## DESCRIPTION OF THE TASK
Look through the data below and say how many of its lines contain "joists", adding nothing else.
# start of MATERIAL
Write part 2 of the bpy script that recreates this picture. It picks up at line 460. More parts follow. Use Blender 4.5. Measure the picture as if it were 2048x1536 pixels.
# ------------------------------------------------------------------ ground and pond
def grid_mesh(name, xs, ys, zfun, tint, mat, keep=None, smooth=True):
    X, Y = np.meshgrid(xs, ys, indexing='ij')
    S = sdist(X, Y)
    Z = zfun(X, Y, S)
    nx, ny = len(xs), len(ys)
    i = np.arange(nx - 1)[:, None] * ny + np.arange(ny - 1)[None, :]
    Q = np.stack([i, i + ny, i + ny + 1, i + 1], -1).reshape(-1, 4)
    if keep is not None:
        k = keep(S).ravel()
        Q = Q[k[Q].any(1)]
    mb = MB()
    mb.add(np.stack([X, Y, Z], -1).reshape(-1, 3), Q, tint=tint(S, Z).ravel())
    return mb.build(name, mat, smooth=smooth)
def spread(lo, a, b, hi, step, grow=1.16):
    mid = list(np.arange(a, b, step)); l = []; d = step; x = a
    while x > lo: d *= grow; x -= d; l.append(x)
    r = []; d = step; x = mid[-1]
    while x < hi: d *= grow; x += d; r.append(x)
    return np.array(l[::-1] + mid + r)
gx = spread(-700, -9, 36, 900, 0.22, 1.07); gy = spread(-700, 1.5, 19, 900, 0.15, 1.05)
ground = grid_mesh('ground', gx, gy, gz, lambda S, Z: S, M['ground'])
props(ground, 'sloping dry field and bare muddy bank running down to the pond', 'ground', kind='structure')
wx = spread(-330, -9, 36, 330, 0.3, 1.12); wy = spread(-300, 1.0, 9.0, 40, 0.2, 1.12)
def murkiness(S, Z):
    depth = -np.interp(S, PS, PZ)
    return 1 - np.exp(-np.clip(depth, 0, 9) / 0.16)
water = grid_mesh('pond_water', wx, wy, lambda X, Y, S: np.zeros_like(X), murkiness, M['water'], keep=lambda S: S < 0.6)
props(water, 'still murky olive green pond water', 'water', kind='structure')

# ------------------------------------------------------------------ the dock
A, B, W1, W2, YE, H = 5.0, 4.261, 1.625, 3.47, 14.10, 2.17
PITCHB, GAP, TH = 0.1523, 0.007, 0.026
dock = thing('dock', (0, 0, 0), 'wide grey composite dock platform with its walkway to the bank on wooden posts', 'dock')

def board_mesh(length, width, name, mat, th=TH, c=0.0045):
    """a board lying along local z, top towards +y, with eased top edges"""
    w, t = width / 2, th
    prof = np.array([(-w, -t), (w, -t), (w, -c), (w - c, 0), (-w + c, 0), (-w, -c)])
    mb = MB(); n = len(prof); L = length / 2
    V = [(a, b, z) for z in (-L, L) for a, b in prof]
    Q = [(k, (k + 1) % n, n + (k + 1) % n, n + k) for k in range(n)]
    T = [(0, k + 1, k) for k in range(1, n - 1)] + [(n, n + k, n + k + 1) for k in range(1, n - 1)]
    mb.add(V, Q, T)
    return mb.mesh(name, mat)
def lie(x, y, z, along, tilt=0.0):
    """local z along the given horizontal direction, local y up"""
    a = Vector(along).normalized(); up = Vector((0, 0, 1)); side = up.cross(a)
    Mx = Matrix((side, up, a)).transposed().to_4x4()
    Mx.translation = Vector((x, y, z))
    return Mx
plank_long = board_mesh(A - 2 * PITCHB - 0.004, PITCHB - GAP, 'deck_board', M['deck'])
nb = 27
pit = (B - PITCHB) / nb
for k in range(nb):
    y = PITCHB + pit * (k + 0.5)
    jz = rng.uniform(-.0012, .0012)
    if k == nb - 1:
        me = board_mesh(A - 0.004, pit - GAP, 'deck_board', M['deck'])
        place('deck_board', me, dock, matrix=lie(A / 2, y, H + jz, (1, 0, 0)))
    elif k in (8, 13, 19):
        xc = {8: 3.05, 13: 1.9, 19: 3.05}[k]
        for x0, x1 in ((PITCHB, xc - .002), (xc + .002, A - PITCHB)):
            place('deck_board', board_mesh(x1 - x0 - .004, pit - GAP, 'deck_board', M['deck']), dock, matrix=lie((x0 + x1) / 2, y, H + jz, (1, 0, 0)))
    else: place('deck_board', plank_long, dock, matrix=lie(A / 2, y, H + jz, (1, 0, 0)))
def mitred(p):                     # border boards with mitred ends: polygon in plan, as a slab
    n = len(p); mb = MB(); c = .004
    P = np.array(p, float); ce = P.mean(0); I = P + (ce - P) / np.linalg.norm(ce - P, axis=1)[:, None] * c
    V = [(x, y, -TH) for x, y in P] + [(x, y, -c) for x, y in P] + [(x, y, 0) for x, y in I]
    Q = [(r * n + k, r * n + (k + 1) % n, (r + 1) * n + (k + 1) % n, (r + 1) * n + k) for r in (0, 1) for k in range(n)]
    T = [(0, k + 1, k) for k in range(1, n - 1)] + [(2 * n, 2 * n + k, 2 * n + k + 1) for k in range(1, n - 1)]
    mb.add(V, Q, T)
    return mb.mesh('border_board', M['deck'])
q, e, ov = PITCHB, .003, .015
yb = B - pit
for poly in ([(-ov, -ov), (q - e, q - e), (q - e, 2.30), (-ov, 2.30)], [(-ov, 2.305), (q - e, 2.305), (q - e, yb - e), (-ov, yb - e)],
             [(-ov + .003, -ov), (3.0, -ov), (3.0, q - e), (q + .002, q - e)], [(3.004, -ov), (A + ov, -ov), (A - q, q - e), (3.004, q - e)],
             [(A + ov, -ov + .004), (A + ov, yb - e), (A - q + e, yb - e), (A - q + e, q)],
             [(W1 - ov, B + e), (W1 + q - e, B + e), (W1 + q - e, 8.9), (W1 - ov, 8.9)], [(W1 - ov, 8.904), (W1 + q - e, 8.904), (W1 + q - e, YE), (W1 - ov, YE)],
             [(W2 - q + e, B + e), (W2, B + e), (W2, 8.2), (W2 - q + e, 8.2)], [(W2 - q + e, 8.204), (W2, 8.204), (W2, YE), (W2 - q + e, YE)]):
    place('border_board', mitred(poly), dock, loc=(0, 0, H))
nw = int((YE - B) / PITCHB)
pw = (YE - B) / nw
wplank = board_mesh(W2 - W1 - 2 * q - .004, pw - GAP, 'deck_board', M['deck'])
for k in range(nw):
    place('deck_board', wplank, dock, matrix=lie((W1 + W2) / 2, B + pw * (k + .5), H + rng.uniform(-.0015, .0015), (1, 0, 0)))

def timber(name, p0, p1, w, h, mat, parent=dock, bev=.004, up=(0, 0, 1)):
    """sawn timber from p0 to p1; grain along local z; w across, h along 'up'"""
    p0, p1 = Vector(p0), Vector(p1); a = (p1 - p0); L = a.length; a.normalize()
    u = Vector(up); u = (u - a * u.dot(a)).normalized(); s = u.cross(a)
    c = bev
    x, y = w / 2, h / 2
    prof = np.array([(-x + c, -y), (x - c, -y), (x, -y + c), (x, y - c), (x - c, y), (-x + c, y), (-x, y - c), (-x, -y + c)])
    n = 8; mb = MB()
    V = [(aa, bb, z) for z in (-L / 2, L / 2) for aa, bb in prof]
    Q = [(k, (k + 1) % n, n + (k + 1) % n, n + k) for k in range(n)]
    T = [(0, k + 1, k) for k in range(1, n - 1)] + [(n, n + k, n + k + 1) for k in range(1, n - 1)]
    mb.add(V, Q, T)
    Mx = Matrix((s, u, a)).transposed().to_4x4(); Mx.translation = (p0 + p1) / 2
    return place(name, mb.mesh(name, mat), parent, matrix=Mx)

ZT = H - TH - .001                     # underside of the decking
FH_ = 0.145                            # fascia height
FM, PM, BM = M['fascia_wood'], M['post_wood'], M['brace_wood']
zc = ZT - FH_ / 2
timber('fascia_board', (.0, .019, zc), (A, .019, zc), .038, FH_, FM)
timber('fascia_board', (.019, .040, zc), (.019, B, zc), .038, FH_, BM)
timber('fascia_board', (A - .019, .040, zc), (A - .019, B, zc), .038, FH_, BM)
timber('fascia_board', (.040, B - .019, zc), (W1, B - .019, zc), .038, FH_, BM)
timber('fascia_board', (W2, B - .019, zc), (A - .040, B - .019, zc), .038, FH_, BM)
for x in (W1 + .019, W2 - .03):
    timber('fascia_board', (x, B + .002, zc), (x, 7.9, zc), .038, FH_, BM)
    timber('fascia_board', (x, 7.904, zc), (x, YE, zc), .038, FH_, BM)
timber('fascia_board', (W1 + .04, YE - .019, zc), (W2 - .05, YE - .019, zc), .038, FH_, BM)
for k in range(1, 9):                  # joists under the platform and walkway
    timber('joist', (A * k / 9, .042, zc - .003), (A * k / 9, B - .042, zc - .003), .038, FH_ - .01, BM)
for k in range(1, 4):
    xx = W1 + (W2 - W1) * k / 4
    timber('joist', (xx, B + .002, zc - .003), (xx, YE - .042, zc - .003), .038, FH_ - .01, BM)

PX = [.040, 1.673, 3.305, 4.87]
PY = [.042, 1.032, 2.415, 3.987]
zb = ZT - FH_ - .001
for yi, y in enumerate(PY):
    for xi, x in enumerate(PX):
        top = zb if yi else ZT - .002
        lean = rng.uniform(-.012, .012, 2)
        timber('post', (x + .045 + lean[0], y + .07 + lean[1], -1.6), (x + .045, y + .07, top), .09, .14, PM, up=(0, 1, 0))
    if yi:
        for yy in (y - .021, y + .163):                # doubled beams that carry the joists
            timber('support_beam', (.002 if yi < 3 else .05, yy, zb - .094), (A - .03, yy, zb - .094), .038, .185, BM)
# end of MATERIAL
## EXERCISE ANSWER
2